__SET PROBLEM__.
Extract all of the entries and set them down verbatim.

(Scenes as source code)
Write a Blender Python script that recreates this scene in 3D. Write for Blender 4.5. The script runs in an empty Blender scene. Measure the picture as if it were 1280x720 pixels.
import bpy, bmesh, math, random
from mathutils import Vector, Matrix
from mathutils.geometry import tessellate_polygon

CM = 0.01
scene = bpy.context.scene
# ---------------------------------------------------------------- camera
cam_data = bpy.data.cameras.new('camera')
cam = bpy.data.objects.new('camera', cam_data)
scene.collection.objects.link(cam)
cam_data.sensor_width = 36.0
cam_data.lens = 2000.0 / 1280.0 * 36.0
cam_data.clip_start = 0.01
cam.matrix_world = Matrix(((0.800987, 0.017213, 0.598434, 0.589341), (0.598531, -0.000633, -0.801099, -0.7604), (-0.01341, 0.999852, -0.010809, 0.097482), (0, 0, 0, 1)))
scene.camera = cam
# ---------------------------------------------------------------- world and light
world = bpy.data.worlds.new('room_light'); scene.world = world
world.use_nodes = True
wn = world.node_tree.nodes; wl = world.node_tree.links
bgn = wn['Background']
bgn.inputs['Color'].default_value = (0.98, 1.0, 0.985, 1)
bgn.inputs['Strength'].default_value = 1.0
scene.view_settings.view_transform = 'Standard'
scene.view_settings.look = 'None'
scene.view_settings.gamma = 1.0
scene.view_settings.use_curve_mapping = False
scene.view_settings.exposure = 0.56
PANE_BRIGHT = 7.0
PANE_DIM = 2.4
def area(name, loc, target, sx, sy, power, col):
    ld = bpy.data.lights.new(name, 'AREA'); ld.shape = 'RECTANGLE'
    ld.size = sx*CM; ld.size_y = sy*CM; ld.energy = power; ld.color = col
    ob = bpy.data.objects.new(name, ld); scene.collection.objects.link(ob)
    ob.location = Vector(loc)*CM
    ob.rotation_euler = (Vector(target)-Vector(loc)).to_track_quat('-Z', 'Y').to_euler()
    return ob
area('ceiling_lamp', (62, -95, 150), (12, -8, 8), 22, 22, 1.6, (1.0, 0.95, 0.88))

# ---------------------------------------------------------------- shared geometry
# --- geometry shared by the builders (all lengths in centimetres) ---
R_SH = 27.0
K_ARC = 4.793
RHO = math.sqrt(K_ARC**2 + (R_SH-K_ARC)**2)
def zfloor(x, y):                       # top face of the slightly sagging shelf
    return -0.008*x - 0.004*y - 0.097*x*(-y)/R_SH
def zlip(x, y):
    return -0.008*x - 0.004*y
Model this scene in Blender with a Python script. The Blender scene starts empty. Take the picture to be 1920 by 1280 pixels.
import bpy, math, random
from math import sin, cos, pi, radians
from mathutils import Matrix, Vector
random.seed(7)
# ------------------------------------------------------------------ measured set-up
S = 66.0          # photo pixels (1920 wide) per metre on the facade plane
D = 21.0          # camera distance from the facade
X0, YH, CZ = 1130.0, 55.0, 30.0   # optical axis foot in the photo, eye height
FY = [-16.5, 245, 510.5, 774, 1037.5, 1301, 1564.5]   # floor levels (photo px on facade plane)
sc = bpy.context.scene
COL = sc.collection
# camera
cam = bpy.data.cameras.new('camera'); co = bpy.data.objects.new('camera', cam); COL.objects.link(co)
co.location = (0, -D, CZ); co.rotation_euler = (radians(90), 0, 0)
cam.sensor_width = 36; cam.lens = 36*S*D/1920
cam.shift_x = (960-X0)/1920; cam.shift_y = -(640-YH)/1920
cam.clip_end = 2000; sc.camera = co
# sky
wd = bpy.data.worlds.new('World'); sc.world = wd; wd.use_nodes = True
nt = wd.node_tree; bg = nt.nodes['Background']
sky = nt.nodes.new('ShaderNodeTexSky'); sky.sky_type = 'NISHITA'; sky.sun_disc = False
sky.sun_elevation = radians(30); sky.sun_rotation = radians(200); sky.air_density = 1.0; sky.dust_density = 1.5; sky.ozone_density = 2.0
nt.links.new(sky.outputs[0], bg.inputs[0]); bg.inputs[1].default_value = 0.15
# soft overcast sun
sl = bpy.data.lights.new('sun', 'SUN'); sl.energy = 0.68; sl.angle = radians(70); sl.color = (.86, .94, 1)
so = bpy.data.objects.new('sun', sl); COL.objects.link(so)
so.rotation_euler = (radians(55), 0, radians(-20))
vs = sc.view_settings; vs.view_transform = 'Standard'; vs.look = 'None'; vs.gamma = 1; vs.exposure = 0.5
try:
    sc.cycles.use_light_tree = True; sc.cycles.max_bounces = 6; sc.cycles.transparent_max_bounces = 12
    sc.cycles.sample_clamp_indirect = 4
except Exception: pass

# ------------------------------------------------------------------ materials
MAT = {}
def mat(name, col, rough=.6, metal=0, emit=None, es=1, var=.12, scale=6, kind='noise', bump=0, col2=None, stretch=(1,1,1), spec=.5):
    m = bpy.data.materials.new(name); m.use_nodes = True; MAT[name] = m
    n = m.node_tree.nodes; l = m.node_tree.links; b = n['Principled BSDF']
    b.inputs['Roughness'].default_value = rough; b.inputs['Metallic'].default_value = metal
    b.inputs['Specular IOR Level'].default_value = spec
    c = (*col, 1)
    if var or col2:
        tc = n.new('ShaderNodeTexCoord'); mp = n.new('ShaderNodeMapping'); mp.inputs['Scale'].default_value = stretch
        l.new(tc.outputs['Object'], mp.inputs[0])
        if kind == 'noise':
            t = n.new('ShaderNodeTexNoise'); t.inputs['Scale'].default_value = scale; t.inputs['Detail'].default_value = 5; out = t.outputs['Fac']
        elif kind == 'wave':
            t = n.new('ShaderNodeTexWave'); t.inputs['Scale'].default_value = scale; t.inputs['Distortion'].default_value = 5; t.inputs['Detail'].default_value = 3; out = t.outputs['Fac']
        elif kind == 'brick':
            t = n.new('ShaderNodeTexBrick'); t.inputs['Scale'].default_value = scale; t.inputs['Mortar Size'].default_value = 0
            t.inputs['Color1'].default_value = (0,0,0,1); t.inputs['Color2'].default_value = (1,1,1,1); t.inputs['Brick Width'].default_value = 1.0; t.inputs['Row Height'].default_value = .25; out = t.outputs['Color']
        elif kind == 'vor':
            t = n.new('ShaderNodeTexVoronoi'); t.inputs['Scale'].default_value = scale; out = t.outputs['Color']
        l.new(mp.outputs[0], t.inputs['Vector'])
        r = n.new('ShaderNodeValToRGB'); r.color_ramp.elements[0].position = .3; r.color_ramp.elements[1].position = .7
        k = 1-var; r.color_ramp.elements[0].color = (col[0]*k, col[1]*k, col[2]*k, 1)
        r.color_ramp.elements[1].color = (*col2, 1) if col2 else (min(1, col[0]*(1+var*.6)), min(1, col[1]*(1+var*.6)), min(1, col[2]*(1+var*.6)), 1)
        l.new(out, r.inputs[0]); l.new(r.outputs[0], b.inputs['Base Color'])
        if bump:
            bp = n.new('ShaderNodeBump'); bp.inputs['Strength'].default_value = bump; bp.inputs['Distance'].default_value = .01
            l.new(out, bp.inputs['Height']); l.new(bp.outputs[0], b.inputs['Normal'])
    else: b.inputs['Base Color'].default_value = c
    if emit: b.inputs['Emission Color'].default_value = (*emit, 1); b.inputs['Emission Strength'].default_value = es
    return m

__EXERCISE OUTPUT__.
Write a Blender Python script that recreates this scene in 3D. Write for Blender 4.5. The script runs in an empty Blender scene. Measure the picture as if it were 1280x720 pixels.
import bpy, bmesh, math, random
from mathutils import Vector, Matrix
from mathutils.geometry import tessellate_polygon

CM = 0.01
scene = bpy.context.scene
# ---------------------------------------------------------------- camera
cam_data = bpy.data.cameras.new('camera')
cam = bpy.data.objects.new('camera', cam_data)
scene.collection.objects.link(cam)
cam_data.sensor_width = 36.0
cam_data.lens = 2000.0 / 1280.0 * 36.0
cam_data.clip_start = 0.01
cam.matrix_world = Matrix(((0.800987, 0.017213, 0.598434, 0.589341), (0.598531, -0.000633, -0.801099, -0.7604), (-0.01341, 0.999852, -0.010809, 0.097482), (0, 0, 0, 1)))
scene.camera = cam
# ---------------------------------------------------------------- world and light
world = bpy.data.worlds.new('room_light'); scene.world = world
world.use_nodes = True
wn = world.node_tree.nodes; wl = world.node_tree.links
bgn = wn['Background']
bgn.inputs['Color'].default_value = (0.98, 1.0, 0.985, 1)
bgn.inputs['Strength'].default_value = 1.0
scene.view_settings.view_transform = 'Standard'
scene.view_settings.look = 'None'
scene.view_settings.gamma = 1.0
scene.view_settings.use_curve_mapping = False
scene.view_settings.exposure = 0.56
PANE_BRIGHT = 7.0
PANE_DIM = 2.4
def area(name, loc, target, sx, sy, power, col):
    ld = bpy.data.lights.new(name, 'AREA'); ld.shape = 'RECTANGLE'
    ld.size = sx*CM; ld.size_y = sy*CM; ld.energy = power; ld.color = col
    ob = bpy.data.objects.new(name, ld); scene.collection.objects.link(ob)
    ob.location = Vector(loc)*CM
    ob.rotation_euler = (Vector(target)-Vector(loc)).to_track_quat('-Z', 'Y').to_euler()
    return ob
area('ceiling_lamp', (62, -95, 150), (12, -8, 8), 22, 22, 1.6, (1.0, 0.95, 0.88))

# ---------------------------------------------------------------- shared geometry
# --- geometry shared by the builders (all lengths in centimetres) ---
R_SH = 27.0
K_ARC = 4.793
RHO = math.sqrt(K_ARC**2 + (R_SH-K_ARC)**2)
def zfloor(x, y):                       # top face of the slightly sagging shelf
    return -0.008*x - 0.004*y - 0.097*x*(-y)/R_SH
def zlip(x, y):
    return -0.008*x - 0.004*y
Model this scene in Blender with a Python script. The Blender scene starts empty. Take the picture to be 1920 by 1280 pixels.
import bpy, math, random
from math import sin, cos, pi, radians
from mathutils import Matrix, Vector
random.seed(7)
# ------------------------------------------------------------------ measured set-up
S = 66.0          # photo pixels (1920 wide) per metre on the facade plane
D = 21.0          # camera distance from the facade
X0, YH, CZ = 1130.0, 55.0, 30.0   # optical axis foot in the photo, eye height
FY = [-16.5, 245, 510.5, 774, 1037.5, 1301, 1564.5]   # floor levels (photo px on facade plane)
sc = bpy.context.scene
COL = sc.collection
# camera
cam = bpy.data.cameras.new('camera'); co = bpy.data.objects.new('camera', cam); COL.objects.link(co)
co.location = (0, -D, CZ); co.rotation_euler = (radians(90), 0, 0)
cam.sensor_width = 36; cam.lens = 36*S*D/1920
cam.shift_x = (960-X0)/1920; cam.shift_y = -(640-YH)/1920
cam.clip_end = 2000; sc.camera = co
# sky
wd = bpy.data.worlds.new('World'); sc.world = wd; wd.use_nodes = True
nt = wd.node_tree; bg = nt.nodes['Background']
sky = nt.nodes.new('ShaderNodeTexSky'); sky.sky_type = 'NISHITA'; sky.sun_disc = False
sky.sun_elevation = radians(30); sky.sun_rotation = radians(200); sky.air_density = 1.0; sky.dust_density = 1.5; sky.ozone_density = 2.0
nt.links.new(sky.outputs[0], bg.inputs[0]); bg.inputs[1].default_value = 0.15
# soft overcast sun
sl = bpy.data.lights.new('sun', 'SUN'); sl.energy = 0.68; sl.angle = radians(70); sl.color = (.86, .94, 1)
so = bpy.data.objects.new('sun', sl); COL.objects.link(so)
so.rotation_euler = (radians(55), 0, radians(-20))
vs = sc.view_settings; vs.view_transform = 'Standard'; vs.look = 'None'; vs.gamma = 1; vs.exposure = 0.5
try:
    sc.cycles.use_light_tree = True; sc.cycles.max_bounces = 6; sc.cycles.transparent_max_bounces = 12
    sc.cycles.sample_clamp_indirect = 4
except Exception: pass

# ------------------------------------------------------------------ materials
MAT = {}
def mat(name, col, rough=.6, metal=0, emit=None, es=1, var=.12, scale=6, kind='noise', bump=0, col2=None, stretch=(1,1,1), spec=.5):
    m = bpy.data.materials.new(name); m.use_nodes = True; MAT[name] = m
    n = m.node_tree.nodes; l = m.node_tree.links; b = n['Principled BSDF']
    b.inputs['Roughness'].default_value = rough; b.inputs['Metallic'].default_value = metal
    b.inputs['Specular IOR Level'].default_value = spec
    c = (*col, 1)
    if var or col2:
        tc = n.new('ShaderNodeTexCoord'); mp = n.new('ShaderNodeMapping'); mp.inputs['Scale'].default_value = stretch
        l.new(tc.outputs['Object'], mp.inputs[0])
        if kind == 'noise':
            t = n.new('ShaderNodeTexNoise'); t.inputs['Scale'].default_value = scale; t.inputs['Detail'].default_value = 5; out = t.outputs['Fac']
        elif kind == 'wave':
            t = n.new('ShaderNodeTexWave'); t.inputs['Scale'].default_value = scale; t.inputs['Distortion'].default_value = 5; t.inputs['Detail'].default_value = 3; out = t.outputs['Fac']
        elif kind == 'brick':
            t = n.new('ShaderNodeTexBrick'); t.inputs['Scale'].default_value = scale; t.inputs['Mortar Size'].default_value = 0
            t.inputs['Color1'].default_value = (0,0,0,1); t.inputs['Color2'].default_value = (1,1,1,1); t.inputs['Brick Width'].default_value = 1.0; t.inputs['Row Height'].default_value = .25; out = t.outputs['Color']
        elif kind == 'vor':
            t = n.new('ShaderNodeTexVoronoi'); t.inputs['Scale'].default_value = scale; out = t.outputs['Color']
        l.new(mp.outputs[0], t.inputs['Vector'])
        r = n.new('ShaderNodeValToRGB'); r.color_ramp.elements[0].position = .3; r.color_ramp.elements[1].position = .7
        k = 1-var; r.color_ramp.elements[0].color = (col[0]*k, col[1]*k, col[2]*k, 1)
        r.color_ramp.elements[1].color = (*col2, 1) if col2 else (min(1, col[0]*(1+var*.6)), min(1, col[1]*(1+var*.6)), min(1, col[2]*(1+var*.6)), 1)
        l.new(out, r.inputs[0]); l.new(r.outputs[0], b.inputs['Base Color'])
        if bump:
            bp = n.new('ShaderNodeBump'); bp.inputs['Strength'].default_value = bump; bp.inputs['Distance'].default_value = .01
            l.new(out, bp.inputs['Height']); l.new(bp.outputs[0], b.inputs['Normal'])
    else: b.inputs['Base Color'].default_value = c
    if emit: b.inputs['Emission Color'].default_value = (*emit, 1); b.inputs['Emission Strength'].default_value = es
    return m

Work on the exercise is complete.